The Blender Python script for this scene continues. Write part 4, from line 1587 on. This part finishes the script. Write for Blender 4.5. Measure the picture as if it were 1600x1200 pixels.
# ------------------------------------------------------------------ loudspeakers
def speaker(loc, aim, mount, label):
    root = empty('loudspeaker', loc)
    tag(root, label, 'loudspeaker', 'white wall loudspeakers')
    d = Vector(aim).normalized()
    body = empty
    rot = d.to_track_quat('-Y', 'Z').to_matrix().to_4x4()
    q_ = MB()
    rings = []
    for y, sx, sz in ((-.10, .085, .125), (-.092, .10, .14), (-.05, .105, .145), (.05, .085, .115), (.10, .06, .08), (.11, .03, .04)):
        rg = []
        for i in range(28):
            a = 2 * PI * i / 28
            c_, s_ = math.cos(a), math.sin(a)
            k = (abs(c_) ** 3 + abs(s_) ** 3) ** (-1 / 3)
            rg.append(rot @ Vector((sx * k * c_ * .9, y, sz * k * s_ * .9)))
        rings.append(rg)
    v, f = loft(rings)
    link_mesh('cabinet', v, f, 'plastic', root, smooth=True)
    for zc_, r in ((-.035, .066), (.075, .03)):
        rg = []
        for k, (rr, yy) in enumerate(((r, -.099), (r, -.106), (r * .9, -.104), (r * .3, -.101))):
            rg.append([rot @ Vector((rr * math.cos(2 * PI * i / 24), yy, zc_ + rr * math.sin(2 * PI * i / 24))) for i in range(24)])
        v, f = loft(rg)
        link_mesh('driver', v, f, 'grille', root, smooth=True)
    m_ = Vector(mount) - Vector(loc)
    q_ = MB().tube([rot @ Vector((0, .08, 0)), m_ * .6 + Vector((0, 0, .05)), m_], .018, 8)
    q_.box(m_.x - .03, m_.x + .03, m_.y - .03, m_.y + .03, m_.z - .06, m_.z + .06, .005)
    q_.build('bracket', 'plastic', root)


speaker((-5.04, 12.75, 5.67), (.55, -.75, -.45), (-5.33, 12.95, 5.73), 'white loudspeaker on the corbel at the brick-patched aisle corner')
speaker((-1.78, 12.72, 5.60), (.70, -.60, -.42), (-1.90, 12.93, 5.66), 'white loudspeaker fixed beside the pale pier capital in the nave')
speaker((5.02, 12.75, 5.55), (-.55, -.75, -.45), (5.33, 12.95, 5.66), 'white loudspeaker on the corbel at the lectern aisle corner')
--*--
AIM OF THE TASK: Retype the material in full. Each word must match.

SOLUTION TO THE EXERCISE:
The Blender Python script for this scene continues. Write part 4, from line 1587 on. This part finishes the script. Write for Blender 4.5. Measure the picture as if it were 1600x1200 pixels.
# ------------------------------------------------------------------ loudspeakers
def speaker(loc, aim, mount, label):
    root = empty('loudspeaker', loc)
    tag(root, label, 'loudspeaker', 'white wall loudspeakers')
    d = Vector(aim).normalized()
    body = empty
    rot = d.to_track_quat('-Y', 'Z').to_matrix().to_4x4()
    q_ = MB()
    rings = []
    for y, sx, sz in ((-.10, .085, .125), (-.092, .10, .14), (-.05, .105, .145), (.05, .085, .115), (.10, .06, .08), (.11, .03, .04)):
        rg = []
        for i in range(28):
            a = 2 * PI * i / 28
            c_, s_ = math.cos(a), math.sin(a)
            k = (abs(c_) ** 3 + abs(s_) ** 3) ** (-1 / 3)
            rg.append(rot @ Vector((sx * k * c_ * .9, y, sz * k * s_ * .9)))
        rings.append(rg)
    v, f = loft(rings)
    link_mesh('cabinet', v, f, 'plastic', root, smooth=True)
    for zc_, r in ((-.035, .066), (.075, .03)):
        rg = []
        for k, (rr, yy) in enumerate(((r, -.099), (r, -.106), (r * .9, -.104), (r * .3, -.101))):
            rg.append([rot @ Vector((rr * math.cos(2 * PI * i / 24), yy, zc_ + rr * math.sin(2 * PI * i / 24))) for i in range(24)])
        v, f = loft(rg)
        link_mesh('driver', v, f, 'grille', root, smooth=True)
    m_ = Vector(mount) - Vector(loc)
    q_ = MB().tube([rot @ Vector((0, .08, 0)), m_ * .6 + Vector((0, 0, .05)), m_], .018, 8)
    q_.box(m_.x - .03, m_.x + .03, m_.y - .03, m_.y + .03, m_.z - .06, m_.z + .06, .005)
    q_.build('bracket', 'plastic', root)


speaker((-5.04, 12.75, 5.67), (.55, -.75, -.45), (-5.33, 12.95, 5.73), 'white loudspeaker on the corbel at the brick-patched aisle corner')
speaker((-1.78, 12.72, 5.60), (.70, -.60, -.42), (-1.90, 12.93, 5.66), 'white loudspeaker fixed beside the pale pier capital in the nave')
speaker((5.02, 12.75, 5.55), (-.55, -.75, -.45), (5.33, 12.95, 5.66), 'white loudspeaker on the corbel at the lectern aisle corner')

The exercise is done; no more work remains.